Cuenta el mito la gesta de un soldado griego, llamado Filípides, que en el siglo quinto antes de Cristo le fue encomendada la tarea de recorrer a pie los 42 km que separaban maratón y Atenas para anunciarles a los ciudadanos atenienses la victoria sobre el ejército persa. Tras lo cual, justo tras pronunciar tan buena nueva, cayó fulminado de cansancio.

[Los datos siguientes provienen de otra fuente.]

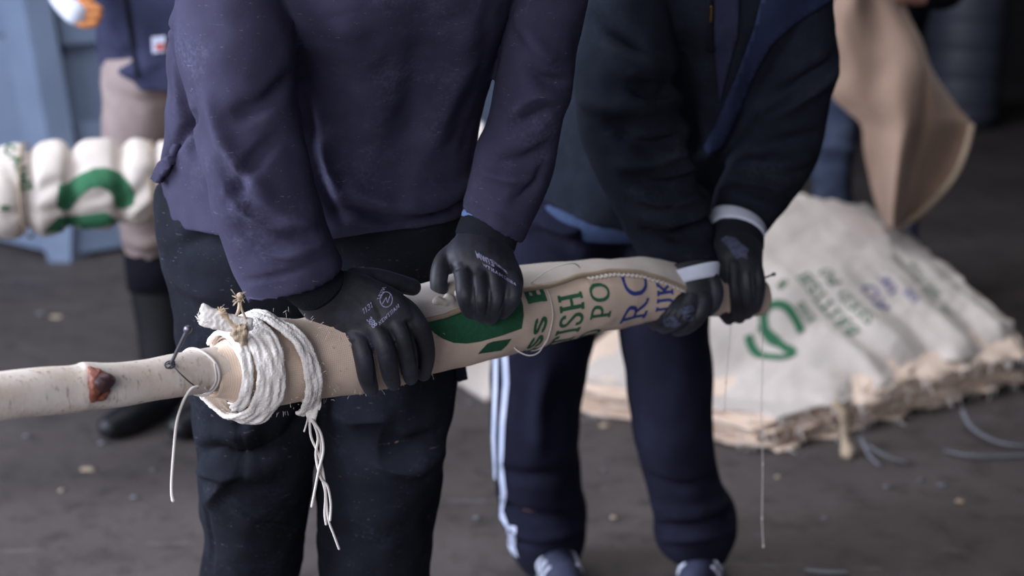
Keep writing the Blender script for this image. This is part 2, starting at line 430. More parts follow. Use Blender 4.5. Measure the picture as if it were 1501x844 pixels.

Algo así viene a mostrarnos 1917, una película que, apoyada en una sucesión de preciosistas y funcionales planos secuencia, nos muestra una versión más moderna del mito griego de Maratón. La salvedad, aquí no hay victoria aún, sino trampas y sangre.
Argumento de 1917
Al borde de las trincheras del bando inglés en la Primera Guerra Mundial un teniente le da una orden clara y precisa a dos soldados rasos y algo torpes: deben detener el ataque que el frente de su batallón tiene previsto hacer en menos de veinticuatro horas. Esto se debe a que sospechan que el bando enemigo les va a tender una trampa, por lo que la integridad de sus compañeros, entre ellos el hermano mayor de uno de ellos, está en serio peligro. Para ello deberán superar los algo más de 8 kilómetros que les separan y de los cuales los alemanes acaban de huir.
Crítica de 1917
En un momento dado de la película, se oye una frase tan potente como verdadera: la esperanza puede ser dolorosa. La esperanza es el eje que vertebra la película, la esperanza cuando apenas no hay lugar para ella, la esperanza de llegar a casa sano y salvo cuando apenas la hay para avanzar cien metros.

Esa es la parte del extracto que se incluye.